**REQUIRED TASK**: Extract the data exactly, missing nothing.

**SUPPLIED MATERIAL**:
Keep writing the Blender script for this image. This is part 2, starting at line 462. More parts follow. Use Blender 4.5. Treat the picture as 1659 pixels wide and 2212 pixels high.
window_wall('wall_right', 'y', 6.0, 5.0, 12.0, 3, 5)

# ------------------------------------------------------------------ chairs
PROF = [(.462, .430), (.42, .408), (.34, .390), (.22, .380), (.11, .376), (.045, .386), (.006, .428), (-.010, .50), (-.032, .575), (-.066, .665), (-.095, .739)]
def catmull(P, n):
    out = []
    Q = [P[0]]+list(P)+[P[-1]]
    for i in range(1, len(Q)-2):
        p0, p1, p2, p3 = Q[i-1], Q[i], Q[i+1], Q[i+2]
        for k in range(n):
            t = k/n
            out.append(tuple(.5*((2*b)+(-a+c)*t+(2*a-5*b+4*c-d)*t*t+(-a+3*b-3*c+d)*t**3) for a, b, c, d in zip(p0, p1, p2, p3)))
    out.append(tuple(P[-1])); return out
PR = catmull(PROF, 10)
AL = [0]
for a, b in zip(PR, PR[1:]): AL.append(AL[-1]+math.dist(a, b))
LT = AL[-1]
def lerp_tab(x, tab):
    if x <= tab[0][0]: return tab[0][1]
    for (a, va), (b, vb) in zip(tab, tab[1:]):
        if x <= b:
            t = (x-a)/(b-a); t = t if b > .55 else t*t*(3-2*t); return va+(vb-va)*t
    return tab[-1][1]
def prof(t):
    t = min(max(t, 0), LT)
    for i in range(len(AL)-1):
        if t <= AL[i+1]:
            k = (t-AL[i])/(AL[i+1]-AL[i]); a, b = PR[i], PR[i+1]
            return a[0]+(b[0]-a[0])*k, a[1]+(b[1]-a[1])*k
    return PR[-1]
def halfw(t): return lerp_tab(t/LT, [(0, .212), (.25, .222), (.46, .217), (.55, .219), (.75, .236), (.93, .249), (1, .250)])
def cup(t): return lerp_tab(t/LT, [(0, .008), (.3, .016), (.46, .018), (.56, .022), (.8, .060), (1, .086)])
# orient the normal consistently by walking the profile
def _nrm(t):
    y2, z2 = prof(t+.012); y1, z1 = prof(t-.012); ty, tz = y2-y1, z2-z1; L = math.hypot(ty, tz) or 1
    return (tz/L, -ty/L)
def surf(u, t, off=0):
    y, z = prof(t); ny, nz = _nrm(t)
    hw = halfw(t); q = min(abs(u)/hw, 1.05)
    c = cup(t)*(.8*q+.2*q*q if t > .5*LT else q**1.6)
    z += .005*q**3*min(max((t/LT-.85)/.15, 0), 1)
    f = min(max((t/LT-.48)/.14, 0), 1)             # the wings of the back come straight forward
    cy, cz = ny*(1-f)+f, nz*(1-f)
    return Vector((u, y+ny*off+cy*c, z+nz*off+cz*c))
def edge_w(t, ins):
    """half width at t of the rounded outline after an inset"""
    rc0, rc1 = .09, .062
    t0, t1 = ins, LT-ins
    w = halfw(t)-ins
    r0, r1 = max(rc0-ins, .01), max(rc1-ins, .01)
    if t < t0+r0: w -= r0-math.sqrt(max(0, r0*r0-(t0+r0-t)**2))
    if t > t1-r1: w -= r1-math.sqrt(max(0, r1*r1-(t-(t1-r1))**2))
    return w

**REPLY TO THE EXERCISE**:
Keep writing the Blender script for this image. This is part 2, starting at line 462. More parts follow. Use Blender 4.5. Treat the picture as 1659 pixels wide and 2212 pixels high.
window_wall('wall_right', 'y', 6.0, 5.0, 12.0, 3, 5)

# ------------------------------------------------------------------ chairs
PROF = [(.462, .430), (.42, .408), (.34, .390), (.22, .380), (.11, .376), (.045, .386), (.006, .428), (-.010, .50), (-.032, .575), (-.066, .665), (-.095, .739)]
def catmull(P, n):
    out = []
    Q = [P[0]]+list(P)+[P[-1]]
    for i in range(1, len(Q)-2):
        p0, p1, p2, p3 = Q[i-1], Q[i], Q[i+1], Q[i+2]
        for k in range(n):
            t = k/n
            out.append(tuple(.5*((2*b)+(-a+c)*t+(2*a-5*b+4*c-d)*t*t+(-a+3*b-3*c+d)*t**3) for a, b, c, d in zip(p0, p1, p2, p3)))
    out.append(tuple(P[-1])); return out
PR = catmull(PROF, 10)
AL = [0]
for a, b in zip(PR, PR[1:]): AL.append(AL[-1]+math.dist(a, b))
LT = AL[-1]
def lerp_tab(x, tab):
    if x <= tab[0][0]: return tab[0][1]
    for (a, va), (b, vb) in zip(tab, tab[1:]):
        if x <= b:
            t = (x-a)/(b-a); t = t if b > .55 else t*t*(3-2*t); return va+(vb-va)*t
    return tab[-1][1]
def prof(t):
    t = min(max(t, 0), LT)
    for i in range(len(AL)-1):
        if t <= AL[i+1]:
            k = (t-AL[i])/(AL[i+1]-AL[i]); a, b = PR[i], PR[i+1]
            return a[0]+(b[0]-a[0])*k, a[1]+(b[1]-a[1])*k
    return PR[-1]
def halfw(t): return lerp_tab(t/LT, [(0, .212), (.25, .222), (.46, .217), (.55, .219), (.75, .236), (.93, .249), (1, .250)])
def cup(t): return lerp_tab(t/LT, [(0, .008), (.3, .016), (.46, .018), (.56, .022), (.8, .060), (1, .086)])
# orient the normal consistently by walking the profile
def _nrm(t):
    y2, z2 = prof(t+.012); y1, z1 = prof(t-.012); ty, tz = y2-y1, z2-z1; L = math.hypot(ty, tz) or 1
    return (tz/L, -ty/L)
def surf(u, t, off=0):
    y, z = prof(t); ny, nz = _nrm(t)
    hw = halfw(t); q = min(abs(u)/hw, 1.05)
    c = cup(t)*(.8*q+.2*q*q if t > .5*LT else q**1.6)
    z += .005*q**3*min(max((t/LT-.85)/.15, 0), 1)
    f = min(max((t/LT-.48)/.14, 0), 1)             # the wings of the back come straight forward
    cy, cz = ny*(1-f)+f, nz*(1-f)
    return Vector((u, y+ny*off+cy*c, z+nz*off+cz*c))
def edge_w(t, ins):
    """half width at t of the rounded outline after an inset"""
    rc0, rc1 = .09, .062
    t0, t1 = ins, LT-ins
    w = halfw(t)-ins
    r0, r1 = max(rc0-ins, .01), max(rc1-ins, .01)
    if t < t0+r0: w -= r0-math.sqrt(max(0, r0*r0-(t0+r0-t)**2))
    if t > t1-r1: w -= r1-math.sqrt(max(0, r1*r1-(t-(t1-r1))**2))
    return w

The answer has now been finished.